[Footnote A: Aubrey has noted this habit of our two greatest dramatists, when speaking of Shakspeare he says—“The humour of the constable in A Midsummer Night’s Dream, he happened to take at Grendon in Bucks; which is the roade from London to Stratford; and there was living that constable in 1642, when I first came to Oxon. Ben Jonson and he did gather humours of men dayly, wherever they came.” Shadwell, whose best plays were produced in the reign of Charles II., was a professed imitator of the style of Jonson; and so closely described the manners of his day that he was frequently accused of direct personalities, and obliged to alter one of his plays, The Humorists, to avoid an outcry raised against him. Sir Walter Scott has recorded, in the Preface to his “Fortunes of Nigel,” the obligation he was under to Shadwell’s comedy, The Squire of Alsatia, for the vivid description it enabled him to give of the lawless denizens of the old Sanctuary of Whitefriars.—ED.]
But however tastes and modes of thinking may be inconstant, and customs and manners alter, at bottom the groundwork is Nature’s, in every production of comic genius. A creative genius, guided by an unerring instinct, though he draws after the contemporary models of society, will retain his pre-eminence beyond his own age and his own nation; what was temporary and local disappears, but what appertains to universal nature endures. The scholar dwells on the grotesque pleasantries of the sarcastic Aristophanes, though the Athenian manners, and his exotic personages, have long vanished.
MOLIERE was a creator in the art of comedy; and although his personages were the contemporaries of Louis the Fourteenth, and his manners, in the critical acceptation of the term, local and temporary, yet his admirable genius opened that secret path of Nature, which is so rarely found among the great names of the most literary nations. CERVANTES remains single in Spain; in England SHAKSPEARE is a consecrated name; and centuries may pass away before the French people shall witness another MOLIERE.

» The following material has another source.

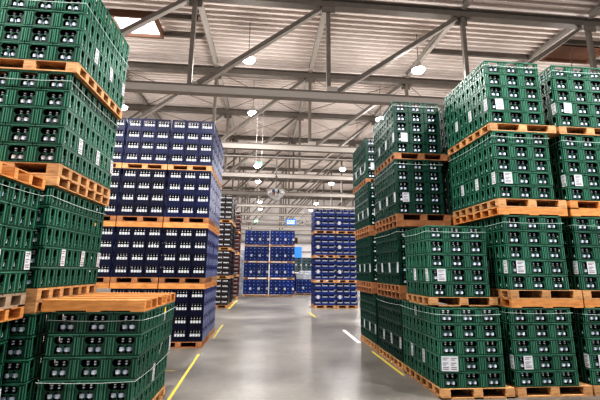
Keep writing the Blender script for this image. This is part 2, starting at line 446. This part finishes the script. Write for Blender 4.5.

The history of this comic poet is the tale of powerful genius creating itself amidst the most adverse elements. We have the progress of that self-education which struck out an untried path of its own, from the time Moliere had not yet acquired his art to the glorious days when he gave his country a Plautus in his farce, a Terence in his composition, and a Menander in his moral truths. But the difficulties overcome, and the disappointments incurred, his modesty and his confidence, and, what was not less extraordinary, his own domestic life in perpetual conflict with his character, open a more strange career, in some respects, than has happened to most others of the high order of his genius.
It was long the fate of Moliere to experience that restless importunity of genius which feeds on itself, till it discovers the pabulum it seeks. Moliere not only suffered that tormenting impulse, but it was accompanied by the unhappiness of a mistaken direction. And this has been the lot of some who for many years have thus been lost to themselves and to the public.